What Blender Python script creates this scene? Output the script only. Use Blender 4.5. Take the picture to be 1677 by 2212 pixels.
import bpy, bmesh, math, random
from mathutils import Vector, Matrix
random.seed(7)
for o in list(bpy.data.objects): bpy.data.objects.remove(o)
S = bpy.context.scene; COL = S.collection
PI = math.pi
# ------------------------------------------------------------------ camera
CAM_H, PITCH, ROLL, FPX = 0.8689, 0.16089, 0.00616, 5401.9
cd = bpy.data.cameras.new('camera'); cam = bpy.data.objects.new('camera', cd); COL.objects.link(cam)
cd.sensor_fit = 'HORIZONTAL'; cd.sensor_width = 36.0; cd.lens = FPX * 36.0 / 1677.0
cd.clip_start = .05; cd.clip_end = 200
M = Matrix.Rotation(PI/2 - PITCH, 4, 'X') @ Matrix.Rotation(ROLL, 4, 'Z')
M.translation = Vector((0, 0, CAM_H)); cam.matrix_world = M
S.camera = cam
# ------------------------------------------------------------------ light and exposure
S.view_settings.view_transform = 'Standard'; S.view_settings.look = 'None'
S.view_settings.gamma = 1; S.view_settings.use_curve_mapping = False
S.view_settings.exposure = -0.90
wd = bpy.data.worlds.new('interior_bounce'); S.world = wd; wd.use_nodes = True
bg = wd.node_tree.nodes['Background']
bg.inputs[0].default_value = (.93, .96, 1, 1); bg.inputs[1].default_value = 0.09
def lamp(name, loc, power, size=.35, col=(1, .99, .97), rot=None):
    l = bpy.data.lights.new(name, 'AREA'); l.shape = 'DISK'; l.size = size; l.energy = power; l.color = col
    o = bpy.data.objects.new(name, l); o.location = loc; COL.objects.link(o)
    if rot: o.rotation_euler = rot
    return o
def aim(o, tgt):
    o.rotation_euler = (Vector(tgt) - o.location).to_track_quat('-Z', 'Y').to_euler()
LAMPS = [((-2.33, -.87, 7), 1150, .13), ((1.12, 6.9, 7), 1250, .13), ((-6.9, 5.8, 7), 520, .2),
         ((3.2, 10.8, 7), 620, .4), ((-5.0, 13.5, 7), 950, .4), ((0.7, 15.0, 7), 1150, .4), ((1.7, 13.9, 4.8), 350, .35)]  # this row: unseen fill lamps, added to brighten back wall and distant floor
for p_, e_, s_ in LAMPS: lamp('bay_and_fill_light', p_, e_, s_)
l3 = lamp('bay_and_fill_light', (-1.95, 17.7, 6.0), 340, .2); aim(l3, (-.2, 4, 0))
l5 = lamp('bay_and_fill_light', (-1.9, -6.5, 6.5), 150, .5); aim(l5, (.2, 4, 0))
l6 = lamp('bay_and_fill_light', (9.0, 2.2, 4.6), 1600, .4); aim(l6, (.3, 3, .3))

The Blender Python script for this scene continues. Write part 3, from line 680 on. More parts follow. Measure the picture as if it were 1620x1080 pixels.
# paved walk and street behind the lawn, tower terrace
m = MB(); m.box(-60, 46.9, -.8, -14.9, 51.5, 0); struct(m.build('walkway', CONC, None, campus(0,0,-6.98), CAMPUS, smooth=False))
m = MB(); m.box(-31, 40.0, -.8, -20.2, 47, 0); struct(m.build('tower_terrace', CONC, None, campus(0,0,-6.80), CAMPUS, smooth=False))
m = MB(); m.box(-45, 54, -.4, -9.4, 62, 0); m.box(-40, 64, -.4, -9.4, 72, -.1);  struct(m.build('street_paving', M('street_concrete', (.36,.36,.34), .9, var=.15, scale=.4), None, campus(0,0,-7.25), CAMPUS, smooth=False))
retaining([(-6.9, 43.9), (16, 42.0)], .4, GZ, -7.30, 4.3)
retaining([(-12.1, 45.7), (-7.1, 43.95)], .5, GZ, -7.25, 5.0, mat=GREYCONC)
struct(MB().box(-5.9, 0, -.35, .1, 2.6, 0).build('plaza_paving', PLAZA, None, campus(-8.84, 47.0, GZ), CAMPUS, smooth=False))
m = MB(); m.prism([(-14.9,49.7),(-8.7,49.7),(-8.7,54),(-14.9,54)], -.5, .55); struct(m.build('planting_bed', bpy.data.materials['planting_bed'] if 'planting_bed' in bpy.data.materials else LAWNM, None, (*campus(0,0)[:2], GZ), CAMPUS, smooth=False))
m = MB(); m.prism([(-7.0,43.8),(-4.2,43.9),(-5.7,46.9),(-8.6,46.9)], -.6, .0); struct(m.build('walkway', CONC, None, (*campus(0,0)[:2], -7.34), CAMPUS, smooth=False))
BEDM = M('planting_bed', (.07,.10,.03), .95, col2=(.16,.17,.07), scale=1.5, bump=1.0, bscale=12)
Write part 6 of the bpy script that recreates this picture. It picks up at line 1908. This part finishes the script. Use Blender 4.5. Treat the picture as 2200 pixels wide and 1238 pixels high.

========

### Given task
Can you restate every record above word for word?

### Written answer
What Blender Python script creates this scene? Output the script only. Use Blender 4.5. Take the picture to be 1677 by 2212 pixels.
import bpy, bmesh, math, random
from mathutils import Vector, Matrix
random.seed(7)
for o in list(bpy.data.objects): bpy.data.objects.remove(o)
S = bpy.context.scene; COL = S.collection
PI = math.pi
# ------------------------------------------------------------------ camera
CAM_H, PITCH, ROLL, FPX = 0.8689, 0.16089, 0.00616, 5401.9
cd = bpy.data.cameras.new('camera'); cam = bpy.data.objects.new('camera', cd); COL.objects.link(cam)
cd.sensor_fit = 'HORIZONTAL'; cd.sensor_width = 36.0; cd.lens = FPX * 36.0 / 1677.0
cd.clip_start = .05; cd.clip_end = 200
M = Matrix.Rotation(PI/2 - PITCH, 4, 'X') @ Matrix.Rotation(ROLL, 4, 'Z')
M.translation = Vector((0, 0, CAM_H)); cam.matrix_world = M
S.camera = cam
# ------------------------------------------------------------------ light and exposure
S.view_settings.view_transform = 'Standard'; S.view_settings.look = 'None'
S.view_settings.gamma = 1; S.view_settings.use_curve_mapping = False
S.view_settings.exposure = -0.90
wd = bpy.data.worlds.new('interior_bounce'); S.world = wd; wd.use_nodes = True
bg = wd.node_tree.nodes['Background']
bg.inputs[0].default_value = (.93, .96, 1, 1); bg.inputs[1].default_value = 0.09
def lamp(name, loc, power, size=.35, col=(1, .99, .97), rot=None):
    l = bpy.data.lights.new(name, 'AREA'); l.shape = 'DISK'; l.size = size; l.energy = power; l.color = col
    o = bpy.data.objects.new(name, l); o.location = loc; COL.objects.link(o)
    if rot: o.rotation_euler = rot
    return o
def aim(o, tgt):
    o.rotation_euler = (Vector(tgt) - o.location).to_track_quat('-Z', 'Y').to_euler()
LAMPS = [((-2.33, -.87, 7), 1150, .13), ((1.12, 6.9, 7), 1250, .13), ((-6.9, 5.8, 7), 520, .2),
         ((3.2, 10.8, 7), 620, .4), ((-5.0, 13.5, 7), 950, .4), ((0.7, 15.0, 7), 1150, .4), ((1.7, 13.9, 4.8), 350, .35)]  # this row: unseen fill lamps, added to brighten back wall and distant floor
for p_, e_, s_ in LAMPS: lamp('bay_and_fill_light', p_, e_, s_)
l3 = lamp('bay_and_fill_light', (-1.95, 17.7, 6.0), 340, .2); aim(l3, (-.2, 4, 0))
l5 = lamp('bay_and_fill_light', (-1.9, -6.5, 6.5), 150, .5); aim(l5, (.2, 4, 0))
l6 = lamp('bay_and_fill_light', (9.0, 2.2, 4.6), 1600, .4); aim(l6, (.3, 3, .3))

The Blender Python script for this scene continues. Write part 3, from line 680 on. More parts follow. Measure the picture as if it were 1620x1080 pixels.
# paved walk and street behind the lawn, tower terrace
m = MB(); m.box(-60, 46.9, -.8, -14.9, 51.5, 0); struct(m.build('walkway', CONC, None, campus(0,0,-6.98), CAMPUS, smooth=False))
m = MB(); m.box(-31, 40.0, -.8, -20.2, 47, 0); struct(m.build('tower_terrace', CONC, None, campus(0,0,-6.80), CAMPUS, smooth=False))
m = MB(); m.box(-45, 54, -.4, -9.4, 62, 0); m.box(-40, 64, -.4, -9.4, 72, -.1);  struct(m.build('street_paving', M('street_concrete', (.36,.36,.34), .9, var=.15, scale=.4), None, campus(0,0,-7.25), CAMPUS, smooth=False))
retaining([(-6.9, 43.9), (16, 42.0)], .4, GZ, -7.30, 4.3)
retaining([(-12.1, 45.7), (-7.1, 43.95)], .5, GZ, -7.25, 5.0, mat=GREYCONC)
struct(MB().box(-5.9, 0, -.35, .1, 2.6, 0).build('plaza_paving', PLAZA, None, campus(-8.84, 47.0, GZ), CAMPUS, smooth=False))
m = MB(); m.prism([(-14.9,49.7),(-8.7,49.7),(-8.7,54),(-14.9,54)], -.5, .55); struct(m.build('planting_bed', bpy.data.materials['planting_bed'] if 'planting_bed' in bpy.data.materials else LAWNM, None, (*campus(0,0)[:2], GZ), CAMPUS, smooth=False))
m = MB(); m.prism([(-7.0,43.8),(-4.2,43.9),(-5.7,46.9),(-8.6,46.9)], -.6, .0); struct(m.build('walkway', CONC, None, (*campus(0,0)[:2], -7.34), CAMPUS, smooth=False))
BEDM = M('planting_bed', (.07,.10,.03), .95, col2=(.16,.17,.07), scale=1.5, bump=1.0, bscale=12)
Write part 6 of the bpy script that recreates this picture. It picks up at line 1908. This part finishes the script. Use Blender 4.5. Treat the picture as 2200 pixels wide and 1238 pixels high.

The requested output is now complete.